When it comes to advertising on the Web, Google remains king. But second-place Facebook has rapidly been narrowing the gap.
From 2012 to 2017, Facebook’s (NASDAQ: [[ticker:FB]]) ad revenues increased 833 percent, to $39.9 billion, according to Statista.com. That’s compared with a 118 percent growth rate in Google’s (NASDAQ: [[ticker:GOOGL]]) online ad sales over the same period.
Lots of companies that sell direct-to-consumer products advertise on both Google and Facebook. One example is Wantable, a venture capital-backed startup headquartered in Milwaukee that ships customers curated boxes of goods each month containing clothing and fashion accessories, such as handbags and jewelry.
Jalem Getz, who founded Wantable in 2012 and continues to lead the startup as its president, says Facebook is the single biggest place where members of Wantable’s mostly young, female customer base first hear about the service.
“Facebook—and when I say Facebook, I’m casting a wider net to include Instagram—is the platform du jour right now,” Getz says. “It doesn’t matter if you’re Ford Motor Company, Stitch Fix, Wantable, or somebody selling sneakers. Anybody who is spending a lot on digital [marketing], Facebook probably captures the biggest slice of that.”
Getz estimates that more than 80 percent of the people who sign up for Wantable after hearing about the service on Facebook or Instagram engage with a paid advertisement or sponsored post, rather than so-called organic posts from other users in one’s network.
The startup uses a combination of human stylists and software algorithms to pick out garments and other items for customers based on their fashion preferences.
Getz concedes that “at the end of the day, we are a niche player in a very large category.” Nevertheless, he says, through a combination of Wantable’s proprietary technology, its stylists’ expertise, and widely used tools like online ad campaigns, the startup is seeking to woo users away from competing services such as Stitch Fix (NASDAQ: [[ticker:SFIX]]) and Trunk Club.
To support those efforts, Wantable has raised more than $6.5 million in outside investment. Its latest capital infusion was a $1.4 million round of equity funding that Wantable raised earlier this month. Participants in the funding round included the BrightStar Wisconsin Foundation and Northwestern Mutual’s Cream City Venture Capital fund, which the Milwaukee-based financial services giant launched last year to support local startups, Getz says.
Wantable will use the new money to fund its day-to-day operations, he says.
“We’re anticipating our growth will continue,” Getz says, adding that the company now has more than 110 employees, about 20 of whom work as personal stylists.
Over the years, Wantable has expanded its service in a bid to court new customers. It began shipping fitness apparel in 2014, and two years later started a new program for men, as well as one for women who wear plus sizes.
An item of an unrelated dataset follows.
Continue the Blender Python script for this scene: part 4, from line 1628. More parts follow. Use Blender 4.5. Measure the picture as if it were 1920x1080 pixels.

Some services, like New York-based Rent the Runway, ship customers clothes they can exchange for new ones when they want to sport a new look.
Getz says he loves rental services and has “a tremendous amount of respect” for the leaders of Rent the Runway, but he expects Wantable to stick with its model of sending people items that they purchase and keep (provided they fit and are to the customer’s liking—Wantable doesn’t charge for returned items, he says). Still, Getz says he has personally flirted with the rental concept in the past.
“When I’m sitting around with nothing to do, I often come up with ideas like that, which my team is rightfully very quick to shoot down,” he says. “We’re a retailer, not a rental service.”